>> Begin

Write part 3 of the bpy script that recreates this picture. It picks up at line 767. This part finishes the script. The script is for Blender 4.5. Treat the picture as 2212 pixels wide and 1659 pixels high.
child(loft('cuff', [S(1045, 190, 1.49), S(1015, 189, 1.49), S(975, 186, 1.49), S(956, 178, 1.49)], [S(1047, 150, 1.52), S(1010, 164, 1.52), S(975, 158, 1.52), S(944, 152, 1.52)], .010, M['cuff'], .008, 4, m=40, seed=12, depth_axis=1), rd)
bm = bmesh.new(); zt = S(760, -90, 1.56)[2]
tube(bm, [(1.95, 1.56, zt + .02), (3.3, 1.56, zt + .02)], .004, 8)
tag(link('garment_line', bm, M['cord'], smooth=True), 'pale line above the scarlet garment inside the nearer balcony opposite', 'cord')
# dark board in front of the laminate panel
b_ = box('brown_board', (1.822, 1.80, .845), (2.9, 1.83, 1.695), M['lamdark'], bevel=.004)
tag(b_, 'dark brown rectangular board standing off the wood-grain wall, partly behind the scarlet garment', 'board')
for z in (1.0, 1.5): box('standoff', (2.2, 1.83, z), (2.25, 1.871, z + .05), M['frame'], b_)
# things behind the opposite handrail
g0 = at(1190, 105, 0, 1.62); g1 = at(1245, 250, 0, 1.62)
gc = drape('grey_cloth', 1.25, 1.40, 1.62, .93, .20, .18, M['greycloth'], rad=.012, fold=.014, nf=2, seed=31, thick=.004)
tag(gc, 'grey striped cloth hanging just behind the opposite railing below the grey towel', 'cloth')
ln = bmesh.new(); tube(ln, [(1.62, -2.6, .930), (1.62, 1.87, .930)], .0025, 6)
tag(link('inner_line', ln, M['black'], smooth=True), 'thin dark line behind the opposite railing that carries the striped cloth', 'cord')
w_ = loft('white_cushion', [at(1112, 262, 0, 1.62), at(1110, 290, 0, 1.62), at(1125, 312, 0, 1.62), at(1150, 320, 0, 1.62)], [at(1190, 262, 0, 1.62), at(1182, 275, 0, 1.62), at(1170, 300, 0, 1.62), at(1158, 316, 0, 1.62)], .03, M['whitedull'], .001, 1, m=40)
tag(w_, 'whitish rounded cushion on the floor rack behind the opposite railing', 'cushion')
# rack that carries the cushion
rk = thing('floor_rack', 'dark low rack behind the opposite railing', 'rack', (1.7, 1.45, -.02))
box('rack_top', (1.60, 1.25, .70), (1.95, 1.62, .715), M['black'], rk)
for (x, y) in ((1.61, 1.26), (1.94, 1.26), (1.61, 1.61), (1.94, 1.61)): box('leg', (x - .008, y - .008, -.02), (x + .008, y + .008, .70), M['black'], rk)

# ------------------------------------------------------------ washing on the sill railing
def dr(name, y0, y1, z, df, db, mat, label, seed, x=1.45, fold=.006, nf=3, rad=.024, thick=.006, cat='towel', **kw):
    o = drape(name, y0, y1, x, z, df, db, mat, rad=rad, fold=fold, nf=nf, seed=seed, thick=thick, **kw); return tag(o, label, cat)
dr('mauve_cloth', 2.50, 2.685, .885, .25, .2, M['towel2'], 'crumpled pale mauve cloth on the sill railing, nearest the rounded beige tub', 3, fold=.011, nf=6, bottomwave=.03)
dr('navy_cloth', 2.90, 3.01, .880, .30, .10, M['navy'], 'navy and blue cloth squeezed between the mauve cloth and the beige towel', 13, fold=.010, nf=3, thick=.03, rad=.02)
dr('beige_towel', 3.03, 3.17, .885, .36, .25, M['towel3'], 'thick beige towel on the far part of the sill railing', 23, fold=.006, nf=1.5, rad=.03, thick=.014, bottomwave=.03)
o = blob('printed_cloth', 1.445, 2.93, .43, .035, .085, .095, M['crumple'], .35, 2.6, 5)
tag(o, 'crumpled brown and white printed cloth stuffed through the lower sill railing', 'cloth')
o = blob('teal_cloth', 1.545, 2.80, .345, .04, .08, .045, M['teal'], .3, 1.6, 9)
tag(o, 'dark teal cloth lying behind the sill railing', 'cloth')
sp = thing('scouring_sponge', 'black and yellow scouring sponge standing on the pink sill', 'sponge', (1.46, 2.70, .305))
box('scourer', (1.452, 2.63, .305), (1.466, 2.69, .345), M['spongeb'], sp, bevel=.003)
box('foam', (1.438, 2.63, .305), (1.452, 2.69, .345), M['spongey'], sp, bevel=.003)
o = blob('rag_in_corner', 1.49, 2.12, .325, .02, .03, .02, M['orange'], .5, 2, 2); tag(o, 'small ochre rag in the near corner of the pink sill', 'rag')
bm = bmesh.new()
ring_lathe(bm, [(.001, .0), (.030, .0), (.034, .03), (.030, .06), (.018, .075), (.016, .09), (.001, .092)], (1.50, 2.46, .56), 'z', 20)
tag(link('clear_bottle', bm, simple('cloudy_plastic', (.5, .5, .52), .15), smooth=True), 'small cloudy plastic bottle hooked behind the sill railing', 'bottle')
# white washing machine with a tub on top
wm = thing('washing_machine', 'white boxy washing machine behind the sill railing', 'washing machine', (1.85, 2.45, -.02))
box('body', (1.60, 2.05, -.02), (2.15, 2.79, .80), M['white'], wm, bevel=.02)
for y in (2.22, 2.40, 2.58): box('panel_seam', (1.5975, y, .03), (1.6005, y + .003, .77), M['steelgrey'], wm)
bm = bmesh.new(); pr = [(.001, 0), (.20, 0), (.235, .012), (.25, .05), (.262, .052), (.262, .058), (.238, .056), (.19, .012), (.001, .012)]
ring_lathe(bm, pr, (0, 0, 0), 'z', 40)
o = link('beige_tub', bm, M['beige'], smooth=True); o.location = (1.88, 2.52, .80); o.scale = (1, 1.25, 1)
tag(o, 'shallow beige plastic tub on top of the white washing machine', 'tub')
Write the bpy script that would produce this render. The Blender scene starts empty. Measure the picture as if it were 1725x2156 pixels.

>> End

Prompt »
Repeat the listing exactly, from its first line to its last.

Problem solution »
Write part 3 of the bpy script that recreates this picture. It picks up at line 767. This part finishes the script. The script is for Blender 4.5. Treat the picture as 2212 pixels wide and 1659 pixels high.
child(loft('cuff', [S(1045, 190, 1.49), S(1015, 189, 1.49), S(975, 186, 1.49), S(956, 178, 1.49)], [S(1047, 150, 1.52), S(1010, 164, 1.52), S(975, 158, 1.52), S(944, 152, 1.52)], .010, M['cuff'], .008, 4, m=40, seed=12, depth_axis=1), rd)
bm = bmesh.new(); zt = S(760, -90, 1.56)[2]
tube(bm, [(1.95, 1.56, zt + .02), (3.3, 1.56, zt + .02)], .004, 8)
tag(link('garment_line', bm, M['cord'], smooth=True), 'pale line above the scarlet garment inside the nearer balcony opposite', 'cord')
# dark board in front of the laminate panel
b_ = box('brown_board', (1.822, 1.80, .845), (2.9, 1.83, 1.695), M['lamdark'], bevel=.004)
tag(b_, 'dark brown rectangular board standing off the wood-grain wall, partly behind the scarlet garment', 'board')
for z in (1.0, 1.5): box('standoff', (2.2, 1.83, z), (2.25, 1.871, z + .05), M['frame'], b_)
# things behind the opposite handrail
g0 = at(1190, 105, 0, 1.62); g1 = at(1245, 250, 0, 1.62)
gc = drape('grey_cloth', 1.25, 1.40, 1.62, .93, .20, .18, M['greycloth'], rad=.012, fold=.014, nf=2, seed=31, thick=.004)
tag(gc, 'grey striped cloth hanging just behind the opposite railing below the grey towel', 'cloth')
ln = bmesh.new(); tube(ln, [(1.62, -2.6, .930), (1.62, 1.87, .930)], .0025, 6)
tag(link('inner_line', ln, M['black'], smooth=True), 'thin dark line behind the opposite railing that carries the striped cloth', 'cord')
w_ = loft('white_cushion', [at(1112, 262, 0, 1.62), at(1110, 290, 0, 1.62), at(1125, 312, 0, 1.62), at(1150, 320, 0, 1.62)], [at(1190, 262, 0, 1.62), at(1182, 275, 0, 1.62), at(1170, 300, 0, 1.62), at(1158, 316, 0, 1.62)], .03, M['whitedull'], .001, 1, m=40)
tag(w_, 'whitish rounded cushion on the floor rack behind the opposite railing', 'cushion')
# rack that carries the cushion
rk = thing('floor_rack', 'dark low rack behind the opposite railing', 'rack', (1.7, 1.45, -.02))
box('rack_top', (1.60, 1.25, .70), (1.95, 1.62, .715), M['black'], rk)
for (x, y) in ((1.61, 1.26), (1.94, 1.26), (1.61, 1.61), (1.94, 1.61)): box('leg', (x - .008, y - .008, -.02), (x + .008, y + .008, .70), M['black'], rk)

# ------------------------------------------------------------ washing on the sill railing
def dr(name, y0, y1, z, df, db, mat, label, seed, x=1.45, fold=.006, nf=3, rad=.024, thick=.006, cat='towel', **kw):
    o = drape(name, y0, y1, x, z, df, db, mat, rad=rad, fold=fold, nf=nf, seed=seed, thick=thick, **kw); return tag(o, label, cat)
dr('mauve_cloth', 2.50, 2.685, .885, .25, .2, M['towel2'], 'crumpled pale mauve cloth on the sill railing, nearest the rounded beige tub', 3, fold=.011, nf=6, bottomwave=.03)
dr('navy_cloth', 2.90, 3.01, .880, .30, .10, M['navy'], 'navy and blue cloth squeezed between the mauve cloth and the beige towel', 13, fold=.010, nf=3, thick=.03, rad=.02)
dr('beige_towel', 3.03, 3.17, .885, .36, .25, M['towel3'], 'thick beige towel on the far part of the sill railing', 23, fold=.006, nf=1.5, rad=.03, thick=.014, bottomwave=.03)
o = blob('printed_cloth', 1.445, 2.93, .43, .035, .085, .095, M['crumple'], .35, 2.6, 5)
tag(o, 'crumpled brown and white printed cloth stuffed through the lower sill railing', 'cloth')
o = blob('teal_cloth', 1.545, 2.80, .345, .04, .08, .045, M['teal'], .3, 1.6, 9)
tag(o, 'dark teal cloth lying behind the sill railing', 'cloth')
sp = thing('scouring_sponge', 'black and yellow scouring sponge standing on the pink sill', 'sponge', (1.46, 2.70, .305))
box('scourer', (1.452, 2.63, .305), (1.466, 2.69, .345), M['spongeb'], sp, bevel=.003)
box('foam', (1.438, 2.63, .305), (1.452, 2.69, .345), M['spongey'], sp, bevel=.003)
o = blob('rag_in_corner', 1.49, 2.12, .325, .02, .03, .02, M['orange'], .5, 2, 2); tag(o, 'small ochre rag in the near corner of the pink sill', 'rag')
bm = bmesh.new()
ring_lathe(bm, [(.001, .0), (.030, .0), (.034, .03), (.030, .06), (.018, .075), (.016, .09), (.001, .092)], (1.50, 2.46, .56), 'z', 20)
tag(link('clear_bottle', bm, simple('cloudy_plastic', (.5, .5, .52), .15), smooth=True), 'small cloudy plastic bottle hooked behind the sill railing', 'bottle')
# white washing machine with a tub on top
wm = thing('washing_machine', 'white boxy washing machine behind the sill railing', 'washing machine', (1.85, 2.45, -.02))
box('body', (1.60, 2.05, -.02), (2.15, 2.79, .80), M['white'], wm, bevel=.02)
for y in (2.22, 2.40, 2.58): box('panel_seam', (1.5975, y, .03), (1.6005, y + .003, .77), M['steelgrey'], wm)
bm = bmesh.new(); pr = [(.001, 0), (.20, 0), (.235, .012), (.25, .05), (.262, .052), (.262, .058), (.238, .056), (.19, .012), (.001, .012)]
ring_lathe(bm, pr, (0, 0, 0), 'z', 40)
o = link('beige_tub', bm, M['beige'], smooth=True); o.location = (1.88, 2.52, .80); o.scale = (1, 1.25, 1)
tag(o, 'shallow beige plastic tub on top of the white washing machine', 'tub')
Write the bpy script that would produce this render. The Blender scene starts empty. Measure the picture as if it were 1725x2156 pixels.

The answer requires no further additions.